Photo credit: Women in rural India on a mobile phone/iStock

22 March 2019

Financially empowering women multiplies development outcomes, according to Visa

By Marianne Mwaniki, Senior Vice President, Social Impact, Visa Inc.

In conjunction with International Women’s Day on March 8, 2019, AFI is publishing a series of blog posts throughout the week including contributions from our donors and private sector partners. Join us in embracing innovative ways to advance gender equality and women’s economic empowerment.

Women are key to creating social and economic impact. Not only do women influence the prosperity of future generations by investing as much as 90% of their income in their family and their children’s success,[1] they also contribute significantly to growth and jobs. In Africa, women own one third of all formal small and medium-sized businesses[2] – even more taking in to account informal business.

The potential is clear. But while financially empowered women multiply development outcomes, they have less access to financial services, facing a 9% global gender gap in financial inclusion. The situation is even more challenging among women small business owners in developing countries: 70% are underserved with financial services.[3]  

The great news is that we can and are changing this. There is no silver bullet. It requires persistent, hard work in three areas:

  1. Keeping women at the center of policy and product design.
  2. Changing laws and policies to include and protect women and equality.
  3. Leveraging technology to overcome barriers like physical access and bias, and even to help to shift social and cultural norms.

A Public-Private Dialogue (PPD)  partner of AFI, Visa addresses these areas is by partnering with institutions that have strong relationships and deep insights in to women, including Women’s World Banking (WWB). In 2017, Visa announced our Foundation’s inaugural grant of $20 million to WWB to grow the incomes and increase control of household finances for 1.5 million women-owned micro and small businesses.

In the first year, WWB launched a Leadership and Gender Diversity Program for central bankers and financial policymakers in conjunction with the Oxford University and AFI. This will encourage more gender positive policies across dozens of countries.

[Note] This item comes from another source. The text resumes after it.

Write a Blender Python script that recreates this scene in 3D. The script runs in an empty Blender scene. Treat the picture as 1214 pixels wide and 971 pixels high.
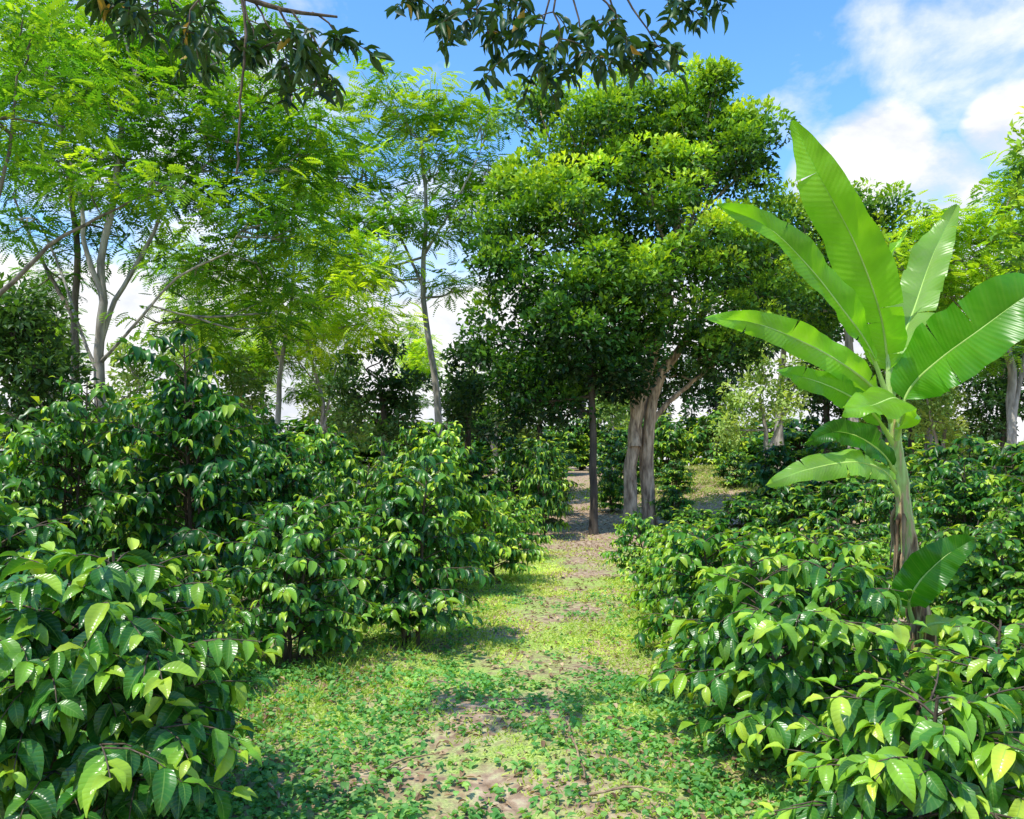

WWB also completed research in Nigeria and Egypt and tested savings solutions in Mexico and India, which will be rolled out starting this year.

This week, Visa launched a Women’s Global Edition of its five-year-old Visa Everywhere Initiative. This program will recruit female entrepreneurs from around the world, and turn them loose on the biggest payments and social challenges on earth. The challenge seeks solutions that drive social impact by supporting sustainable and equitable livelihoods, and strengthening local and regional economies.

These steps are among the many that Visa and our other partners are taking to enable women and the businesses they run to thrive!



[1] International Finance Corporation. 2013. IFC Jobs Study: Assessing Private Sector Contributions to Job Creation and Poverty Reduction. World Bank, Washington, DC.
[2] Why Women Hold the Key to Africa’s Future, WEF, March 2018.
[3] International Finance Corporation, Women Entrepreneurs Are Essential for Private Sector Development in Emerging Markets, 2017.